* Exercise prompt *
Select and copy out every line in the records containing "Blender".

* Task inputs *
# # # #
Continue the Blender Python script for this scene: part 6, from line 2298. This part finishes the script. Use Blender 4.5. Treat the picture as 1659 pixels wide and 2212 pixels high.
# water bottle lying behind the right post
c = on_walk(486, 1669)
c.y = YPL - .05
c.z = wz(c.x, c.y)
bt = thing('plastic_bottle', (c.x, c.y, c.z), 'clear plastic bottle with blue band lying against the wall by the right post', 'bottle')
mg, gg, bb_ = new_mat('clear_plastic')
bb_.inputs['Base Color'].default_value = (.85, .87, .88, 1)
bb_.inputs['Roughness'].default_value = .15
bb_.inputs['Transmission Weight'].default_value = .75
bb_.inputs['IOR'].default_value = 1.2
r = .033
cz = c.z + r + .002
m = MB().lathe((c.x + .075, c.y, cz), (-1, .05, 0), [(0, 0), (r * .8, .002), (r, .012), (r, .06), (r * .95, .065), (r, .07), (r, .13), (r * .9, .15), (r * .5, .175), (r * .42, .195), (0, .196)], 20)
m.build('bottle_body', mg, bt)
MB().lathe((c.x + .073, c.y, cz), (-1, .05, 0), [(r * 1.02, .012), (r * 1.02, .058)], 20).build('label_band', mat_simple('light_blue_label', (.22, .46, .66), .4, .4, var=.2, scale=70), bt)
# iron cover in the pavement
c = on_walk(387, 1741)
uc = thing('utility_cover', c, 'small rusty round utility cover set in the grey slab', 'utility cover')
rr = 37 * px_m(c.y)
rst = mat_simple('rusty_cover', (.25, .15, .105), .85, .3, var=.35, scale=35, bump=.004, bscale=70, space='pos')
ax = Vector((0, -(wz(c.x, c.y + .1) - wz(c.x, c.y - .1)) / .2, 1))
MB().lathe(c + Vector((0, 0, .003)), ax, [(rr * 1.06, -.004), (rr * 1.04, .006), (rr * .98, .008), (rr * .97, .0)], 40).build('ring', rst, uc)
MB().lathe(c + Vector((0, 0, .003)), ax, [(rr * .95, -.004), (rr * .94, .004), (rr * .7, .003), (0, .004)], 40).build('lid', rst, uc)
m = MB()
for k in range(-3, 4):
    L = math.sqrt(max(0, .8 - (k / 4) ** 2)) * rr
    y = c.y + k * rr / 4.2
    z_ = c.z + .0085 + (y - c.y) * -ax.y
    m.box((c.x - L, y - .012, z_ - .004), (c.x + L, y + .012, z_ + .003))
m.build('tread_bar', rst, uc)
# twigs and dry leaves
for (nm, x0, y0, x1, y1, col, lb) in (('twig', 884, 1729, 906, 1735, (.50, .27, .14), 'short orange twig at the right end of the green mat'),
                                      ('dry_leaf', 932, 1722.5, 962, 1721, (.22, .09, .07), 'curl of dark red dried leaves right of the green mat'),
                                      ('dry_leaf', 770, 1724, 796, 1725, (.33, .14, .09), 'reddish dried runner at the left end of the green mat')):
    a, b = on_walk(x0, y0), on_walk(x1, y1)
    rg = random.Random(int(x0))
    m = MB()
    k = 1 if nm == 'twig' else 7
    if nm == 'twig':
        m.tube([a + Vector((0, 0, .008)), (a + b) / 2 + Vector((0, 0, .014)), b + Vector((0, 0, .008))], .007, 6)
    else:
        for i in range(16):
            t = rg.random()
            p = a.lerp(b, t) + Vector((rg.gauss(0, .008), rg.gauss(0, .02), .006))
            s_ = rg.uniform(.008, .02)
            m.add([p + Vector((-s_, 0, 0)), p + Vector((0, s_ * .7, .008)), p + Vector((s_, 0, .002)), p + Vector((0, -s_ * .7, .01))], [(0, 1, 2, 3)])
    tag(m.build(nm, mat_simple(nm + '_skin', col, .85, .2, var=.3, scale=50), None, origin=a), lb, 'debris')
# # # #
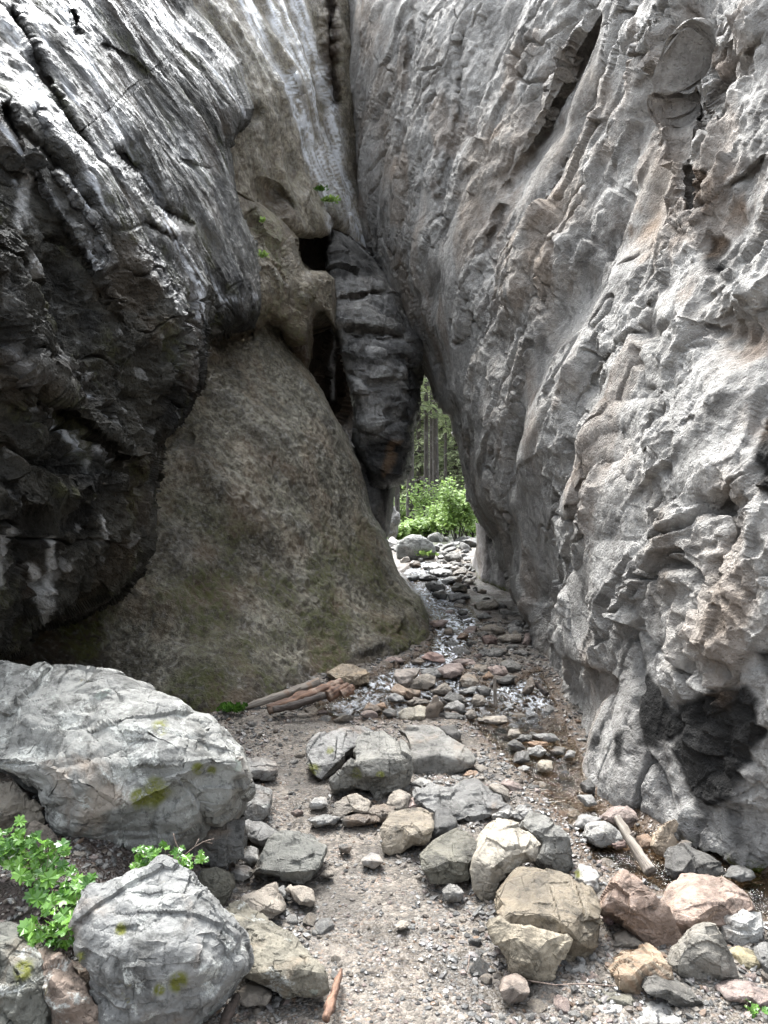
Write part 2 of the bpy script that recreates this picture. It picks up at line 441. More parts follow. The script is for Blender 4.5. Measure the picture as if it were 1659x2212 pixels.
# # # #
* Result of this exercise *
Continue the Blender Python script for this scene: part 6, from line 2298. This part finishes the script. Use Blender 4.5. Treat the picture as 1659 pixels wide and 2212 pixels high.
Write part 2 of the bpy script that recreates this picture. It picks up at line 441. More parts follow. The script is for Blender 4.5. Measure the picture as if it were 1659x2212 pixels.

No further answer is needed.